The size of the annual development programme (ADP) for FY23 has been fixed at a record-high Tk 246,066 crore. The revised ADP budget for fiscal year 2021-22 was fixed at Tk 209,977 crore but in nine months to March, just Tk 98,934 crore could be spent.

Spending should be focused throughout the year instead of just the end of the year and the government could enable a form of "reward and punishment" for implementation officials in this regard, Islam said.

Achieving the Sustainable Development Goals will be impossible if income inequality is not addressed, he said.

Addressing the event, Mominul Islam, managing director and CEO of IPDC Finance, said this time subsidies and safety net programmes may not be enough to reduce the sufferings of ultra poor.

Though some term it a business-friendly budget, marginal people need to be protected instead of those in the upper social tiers who comprise the business sector.

"Taxing someone earning just Tk 25,000 a month is simply not right while retaining VAT on non-profit private universities will just make them even more business-oriented," he said.

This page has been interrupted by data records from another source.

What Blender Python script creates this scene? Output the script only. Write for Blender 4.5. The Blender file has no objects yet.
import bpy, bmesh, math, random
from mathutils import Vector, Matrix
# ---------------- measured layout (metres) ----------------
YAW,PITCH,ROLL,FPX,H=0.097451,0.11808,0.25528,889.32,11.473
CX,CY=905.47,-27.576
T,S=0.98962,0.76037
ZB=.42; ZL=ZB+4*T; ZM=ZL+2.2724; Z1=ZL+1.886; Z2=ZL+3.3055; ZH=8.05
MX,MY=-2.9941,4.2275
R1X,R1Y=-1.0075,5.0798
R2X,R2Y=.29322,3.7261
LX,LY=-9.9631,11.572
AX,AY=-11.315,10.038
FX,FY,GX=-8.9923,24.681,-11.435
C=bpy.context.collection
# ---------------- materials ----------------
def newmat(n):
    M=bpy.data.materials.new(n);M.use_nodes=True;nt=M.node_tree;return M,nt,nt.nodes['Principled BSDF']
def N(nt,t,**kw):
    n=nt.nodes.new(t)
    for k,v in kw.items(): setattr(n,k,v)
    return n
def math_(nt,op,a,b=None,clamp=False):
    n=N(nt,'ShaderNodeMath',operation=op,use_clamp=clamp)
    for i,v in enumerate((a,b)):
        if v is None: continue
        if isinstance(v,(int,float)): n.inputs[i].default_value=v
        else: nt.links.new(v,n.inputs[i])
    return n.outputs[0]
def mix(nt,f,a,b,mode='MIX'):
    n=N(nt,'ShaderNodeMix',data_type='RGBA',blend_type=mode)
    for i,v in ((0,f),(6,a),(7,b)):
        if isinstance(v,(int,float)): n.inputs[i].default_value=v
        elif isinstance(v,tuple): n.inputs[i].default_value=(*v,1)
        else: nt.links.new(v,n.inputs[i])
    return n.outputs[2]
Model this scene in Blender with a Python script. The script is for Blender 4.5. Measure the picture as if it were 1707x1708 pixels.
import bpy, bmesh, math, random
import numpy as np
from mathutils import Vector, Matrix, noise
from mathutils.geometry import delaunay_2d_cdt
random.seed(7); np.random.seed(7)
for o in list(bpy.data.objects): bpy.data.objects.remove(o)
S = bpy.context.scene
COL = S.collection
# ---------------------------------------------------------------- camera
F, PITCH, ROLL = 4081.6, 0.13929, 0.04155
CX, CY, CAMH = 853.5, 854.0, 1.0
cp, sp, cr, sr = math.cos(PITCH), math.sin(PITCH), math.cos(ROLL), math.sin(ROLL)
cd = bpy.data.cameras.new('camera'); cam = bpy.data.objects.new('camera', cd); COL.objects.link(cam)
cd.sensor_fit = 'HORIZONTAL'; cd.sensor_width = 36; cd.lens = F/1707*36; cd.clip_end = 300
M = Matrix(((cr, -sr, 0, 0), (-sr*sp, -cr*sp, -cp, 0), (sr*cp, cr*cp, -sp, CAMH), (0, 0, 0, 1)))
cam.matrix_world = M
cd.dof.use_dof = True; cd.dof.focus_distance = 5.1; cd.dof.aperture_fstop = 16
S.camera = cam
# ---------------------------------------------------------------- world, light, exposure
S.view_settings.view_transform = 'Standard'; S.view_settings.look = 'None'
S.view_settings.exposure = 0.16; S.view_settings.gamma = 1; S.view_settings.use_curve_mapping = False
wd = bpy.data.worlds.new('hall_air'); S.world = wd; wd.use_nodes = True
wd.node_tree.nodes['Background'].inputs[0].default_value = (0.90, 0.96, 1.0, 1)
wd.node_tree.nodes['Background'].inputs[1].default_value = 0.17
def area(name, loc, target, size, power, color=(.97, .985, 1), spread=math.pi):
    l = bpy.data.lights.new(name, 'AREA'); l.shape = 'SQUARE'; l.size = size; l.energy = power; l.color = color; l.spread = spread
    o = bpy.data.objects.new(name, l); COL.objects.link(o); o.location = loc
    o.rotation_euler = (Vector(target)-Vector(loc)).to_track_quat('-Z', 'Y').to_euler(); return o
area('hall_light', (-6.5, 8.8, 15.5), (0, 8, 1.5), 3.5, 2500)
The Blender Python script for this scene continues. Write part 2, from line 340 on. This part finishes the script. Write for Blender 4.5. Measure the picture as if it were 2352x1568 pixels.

Some 22 lakh youths are entering the job market each year while the market has a capacity to absorb 12 lakh, so greater focus is needed in this regard.

On the scope of allowing people to bring back money laundered abroad by paying 7 per cent tax without having to face any questions, he said there was little hope for it to work as seen in 17 countries which tried this method.

Focus should instead be on the drivers, such as lack of security in the country, trade-based money laundering and prevalence of low interest and illegal money, he added.